-- Begin Dataset records --

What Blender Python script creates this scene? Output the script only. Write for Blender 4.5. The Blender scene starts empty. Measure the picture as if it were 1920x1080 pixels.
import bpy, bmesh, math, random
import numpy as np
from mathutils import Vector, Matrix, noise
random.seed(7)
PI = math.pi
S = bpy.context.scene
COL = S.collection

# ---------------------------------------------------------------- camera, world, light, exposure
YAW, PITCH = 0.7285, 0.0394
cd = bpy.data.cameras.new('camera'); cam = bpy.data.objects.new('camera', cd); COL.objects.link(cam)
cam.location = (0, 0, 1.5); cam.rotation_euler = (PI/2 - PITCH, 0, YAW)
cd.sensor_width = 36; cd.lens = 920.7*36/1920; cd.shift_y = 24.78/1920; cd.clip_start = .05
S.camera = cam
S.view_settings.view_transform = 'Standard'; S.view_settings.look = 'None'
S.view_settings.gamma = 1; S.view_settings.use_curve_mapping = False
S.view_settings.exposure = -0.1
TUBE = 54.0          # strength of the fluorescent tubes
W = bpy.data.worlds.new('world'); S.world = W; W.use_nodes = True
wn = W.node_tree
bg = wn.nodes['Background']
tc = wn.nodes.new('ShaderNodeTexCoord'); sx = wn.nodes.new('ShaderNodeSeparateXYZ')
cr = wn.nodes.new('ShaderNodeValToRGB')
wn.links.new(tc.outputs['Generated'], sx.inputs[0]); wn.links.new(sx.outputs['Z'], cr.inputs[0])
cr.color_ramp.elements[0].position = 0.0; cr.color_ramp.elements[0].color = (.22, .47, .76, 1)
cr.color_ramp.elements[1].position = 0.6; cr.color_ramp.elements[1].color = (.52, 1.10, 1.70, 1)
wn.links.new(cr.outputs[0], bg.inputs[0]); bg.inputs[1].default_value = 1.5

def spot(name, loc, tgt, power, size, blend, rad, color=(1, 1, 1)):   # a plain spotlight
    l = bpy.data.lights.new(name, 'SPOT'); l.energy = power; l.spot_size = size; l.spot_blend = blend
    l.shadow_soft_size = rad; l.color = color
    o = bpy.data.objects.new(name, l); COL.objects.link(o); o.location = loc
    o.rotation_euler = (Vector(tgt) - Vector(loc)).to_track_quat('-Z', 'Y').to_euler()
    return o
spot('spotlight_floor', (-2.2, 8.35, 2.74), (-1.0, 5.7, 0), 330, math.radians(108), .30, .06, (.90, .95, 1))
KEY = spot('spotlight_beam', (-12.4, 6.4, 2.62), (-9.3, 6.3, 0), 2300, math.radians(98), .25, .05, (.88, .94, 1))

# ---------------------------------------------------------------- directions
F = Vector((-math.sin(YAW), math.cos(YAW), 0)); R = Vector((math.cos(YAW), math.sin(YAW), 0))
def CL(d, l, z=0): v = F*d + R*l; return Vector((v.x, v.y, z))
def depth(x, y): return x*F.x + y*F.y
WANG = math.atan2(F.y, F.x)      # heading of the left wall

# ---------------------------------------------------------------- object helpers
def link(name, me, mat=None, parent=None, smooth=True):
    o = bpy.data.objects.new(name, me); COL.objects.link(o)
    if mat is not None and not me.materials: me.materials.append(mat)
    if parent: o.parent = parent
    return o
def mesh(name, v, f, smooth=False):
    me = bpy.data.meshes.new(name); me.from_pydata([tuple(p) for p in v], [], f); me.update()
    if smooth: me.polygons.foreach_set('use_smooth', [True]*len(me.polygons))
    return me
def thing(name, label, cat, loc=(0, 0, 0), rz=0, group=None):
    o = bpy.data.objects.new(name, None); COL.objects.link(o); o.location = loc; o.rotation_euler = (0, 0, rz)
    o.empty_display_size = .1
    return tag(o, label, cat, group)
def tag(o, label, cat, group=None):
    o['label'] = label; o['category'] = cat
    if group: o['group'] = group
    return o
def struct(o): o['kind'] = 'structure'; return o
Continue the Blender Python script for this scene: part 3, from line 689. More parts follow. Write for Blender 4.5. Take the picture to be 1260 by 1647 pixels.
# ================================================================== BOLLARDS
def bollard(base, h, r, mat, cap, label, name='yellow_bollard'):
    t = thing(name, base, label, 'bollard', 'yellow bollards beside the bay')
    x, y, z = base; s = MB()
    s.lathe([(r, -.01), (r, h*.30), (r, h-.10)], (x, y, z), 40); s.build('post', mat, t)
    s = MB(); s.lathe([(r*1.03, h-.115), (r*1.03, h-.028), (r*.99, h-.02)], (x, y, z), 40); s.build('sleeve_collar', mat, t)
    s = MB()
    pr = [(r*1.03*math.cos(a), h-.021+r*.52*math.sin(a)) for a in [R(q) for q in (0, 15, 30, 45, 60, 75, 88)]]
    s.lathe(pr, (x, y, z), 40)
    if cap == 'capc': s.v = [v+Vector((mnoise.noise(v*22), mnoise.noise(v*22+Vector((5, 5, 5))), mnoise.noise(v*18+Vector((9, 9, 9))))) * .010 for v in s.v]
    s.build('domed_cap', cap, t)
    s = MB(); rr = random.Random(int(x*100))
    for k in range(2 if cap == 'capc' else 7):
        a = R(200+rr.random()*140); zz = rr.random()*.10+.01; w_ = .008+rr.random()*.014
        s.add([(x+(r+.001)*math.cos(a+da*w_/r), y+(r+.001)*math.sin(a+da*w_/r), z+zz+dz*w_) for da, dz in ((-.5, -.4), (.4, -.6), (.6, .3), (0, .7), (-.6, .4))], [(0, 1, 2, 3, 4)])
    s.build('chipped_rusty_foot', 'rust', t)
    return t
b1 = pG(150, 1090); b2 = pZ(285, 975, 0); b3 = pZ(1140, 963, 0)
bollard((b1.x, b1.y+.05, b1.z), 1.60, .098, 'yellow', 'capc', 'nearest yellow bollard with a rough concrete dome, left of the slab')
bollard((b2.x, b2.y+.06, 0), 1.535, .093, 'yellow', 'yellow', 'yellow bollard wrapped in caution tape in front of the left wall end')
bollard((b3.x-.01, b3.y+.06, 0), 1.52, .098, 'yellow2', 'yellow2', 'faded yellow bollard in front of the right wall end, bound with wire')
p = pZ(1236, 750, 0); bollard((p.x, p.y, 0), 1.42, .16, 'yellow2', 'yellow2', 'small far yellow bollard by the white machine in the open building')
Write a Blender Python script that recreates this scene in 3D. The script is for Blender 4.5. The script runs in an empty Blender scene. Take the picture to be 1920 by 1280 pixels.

-- End Dataset records --

• What is expected:
Please quote every record above exactly as it appears.

• Task solution:
What Blender Python script creates this scene? Output the script only. Write for Blender 4.5. The Blender scene starts empty. Measure the picture as if it were 1920x1080 pixels.
import bpy, bmesh, math, random
import numpy as np
from mathutils import Vector, Matrix, noise
random.seed(7)
PI = math.pi
S = bpy.context.scene
COL = S.collection

# ---------------------------------------------------------------- camera, world, light, exposure
YAW, PITCH = 0.7285, 0.0394
cd = bpy.data.cameras.new('camera'); cam = bpy.data.objects.new('camera', cd); COL.objects.link(cam)
cam.location = (0, 0, 1.5); cam.rotation_euler = (PI/2 - PITCH, 0, YAW)
cd.sensor_width = 36; cd.lens = 920.7*36/1920; cd.shift_y = 24.78/1920; cd.clip_start = .05
S.camera = cam
S.view_settings.view_transform = 'Standard'; S.view_settings.look = 'None'
S.view_settings.gamma = 1; S.view_settings.use_curve_mapping = False
S.view_settings.exposure = -0.1
TUBE = 54.0          # strength of the fluorescent tubes
W = bpy.data.worlds.new('world'); S.world = W; W.use_nodes = True
wn = W.node_tree
bg = wn.nodes['Background']
tc = wn.nodes.new('ShaderNodeTexCoord'); sx = wn.nodes.new('ShaderNodeSeparateXYZ')
cr = wn.nodes.new('ShaderNodeValToRGB')
wn.links.new(tc.outputs['Generated'], sx.inputs[0]); wn.links.new(sx.outputs['Z'], cr.inputs[0])
cr.color_ramp.elements[0].position = 0.0; cr.color_ramp.elements[0].color = (.22, .47, .76, 1)
cr.color_ramp.elements[1].position = 0.6; cr.color_ramp.elements[1].color = (.52, 1.10, 1.70, 1)
wn.links.new(cr.outputs[0], bg.inputs[0]); bg.inputs[1].default_value = 1.5

def spot(name, loc, tgt, power, size, blend, rad, color=(1, 1, 1)):   # a plain spotlight
    l = bpy.data.lights.new(name, 'SPOT'); l.energy = power; l.spot_size = size; l.spot_blend = blend
    l.shadow_soft_size = rad; l.color = color
    o = bpy.data.objects.new(name, l); COL.objects.link(o); o.location = loc
    o.rotation_euler = (Vector(tgt) - Vector(loc)).to_track_quat('-Z', 'Y').to_euler()
    return o
spot('spotlight_floor', (-2.2, 8.35, 2.74), (-1.0, 5.7, 0), 330, math.radians(108), .30, .06, (.90, .95, 1))
KEY = spot('spotlight_beam', (-12.4, 6.4, 2.62), (-9.3, 6.3, 0), 2300, math.radians(98), .25, .05, (.88, .94, 1))

# ---------------------------------------------------------------- directions
F = Vector((-math.sin(YAW), math.cos(YAW), 0)); R = Vector((math.cos(YAW), math.sin(YAW), 0))
def CL(d, l, z=0): v = F*d + R*l; return Vector((v.x, v.y, z))
def depth(x, y): return x*F.x + y*F.y
WANG = math.atan2(F.y, F.x)      # heading of the left wall

# ---------------------------------------------------------------- object helpers
def link(name, me, mat=None, parent=None, smooth=True):
    o = bpy.data.objects.new(name, me); COL.objects.link(o)
    if mat is not None and not me.materials: me.materials.append(mat)
    if parent: o.parent = parent
    return o
def mesh(name, v, f, smooth=False):
    me = bpy.data.meshes.new(name); me.from_pydata([tuple(p) for p in v], [], f); me.update()
    if smooth: me.polygons.foreach_set('use_smooth', [True]*len(me.polygons))
    return me
def thing(name, label, cat, loc=(0, 0, 0), rz=0, group=None):
    o = bpy.data.objects.new(name, None); COL.objects.link(o); o.location = loc; o.rotation_euler = (0, 0, rz)
    o.empty_display_size = .1
    return tag(o, label, cat, group)
def tag(o, label, cat, group=None):
    o['label'] = label; o['category'] = cat
    if group: o['group'] = group
    return o
def struct(o): o['kind'] = 'structure'; return o
Continue the Blender Python script for this scene: part 3, from line 689. More parts follow. Write for Blender 4.5. Take the picture to be 1260 by 1647 pixels.
# ================================================================== BOLLARDS
def bollard(base, h, r, mat, cap, label, name='yellow_bollard'):
    t = thing(name, base, label, 'bollard', 'yellow bollards beside the bay')
    x, y, z = base; s = MB()
    s.lathe([(r, -.01), (r, h*.30), (r, h-.10)], (x, y, z), 40); s.build('post', mat, t)
    s = MB(); s.lathe([(r*1.03, h-.115), (r*1.03, h-.028), (r*.99, h-.02)], (x, y, z), 40); s.build('sleeve_collar', mat, t)
    s = MB()
    pr = [(r*1.03*math.cos(a), h-.021+r*.52*math.sin(a)) for a in [R(q) for q in (0, 15, 30, 45, 60, 75, 88)]]
    s.lathe(pr, (x, y, z), 40)
    if cap == 'capc': s.v = [v+Vector((mnoise.noise(v*22), mnoise.noise(v*22+Vector((5, 5, 5))), mnoise.noise(v*18+Vector((9, 9, 9))))) * .010 for v in s.v]
    s.build('domed_cap', cap, t)
    s = MB(); rr = random.Random(int(x*100))
    for k in range(2 if cap == 'capc' else 7):
        a = R(200+rr.random()*140); zz = rr.random()*.10+.01; w_ = .008+rr.random()*.014
        s.add([(x+(r+.001)*math.cos(a+da*w_/r), y+(r+.001)*math.sin(a+da*w_/r), z+zz+dz*w_) for da, dz in ((-.5, -.4), (.4, -.6), (.6, .3), (0, .7), (-.6, .4))], [(0, 1, 2, 3, 4)])
    s.build('chipped_rusty_foot', 'rust', t)
    return t
b1 = pG(150, 1090); b2 = pZ(285, 975, 0); b3 = pZ(1140, 963, 0)
bollard((b1.x, b1.y+.05, b1.z), 1.60, .098, 'yellow', 'capc', 'nearest yellow bollard with a rough concrete dome, left of the slab')
bollard((b2.x, b2.y+.06, 0), 1.535, .093, 'yellow', 'yellow', 'yellow bollard wrapped in caution tape in front of the left wall end')
bollard((b3.x-.01, b3.y+.06, 0), 1.52, .098, 'yellow2', 'yellow2', 'faded yellow bollard in front of the right wall end, bound with wire')
p = pZ(1236, 750, 0); bollard((p.x, p.y, 0), 1.42, .16, 'yellow2', 'yellow2', 'small far yellow bollard by the white machine in the open building')
Write a Blender Python script that recreates this scene in 3D. The script is for Blender 4.5. The script runs in an empty Blender scene. Take the picture to be 1920 by 1280 pixels.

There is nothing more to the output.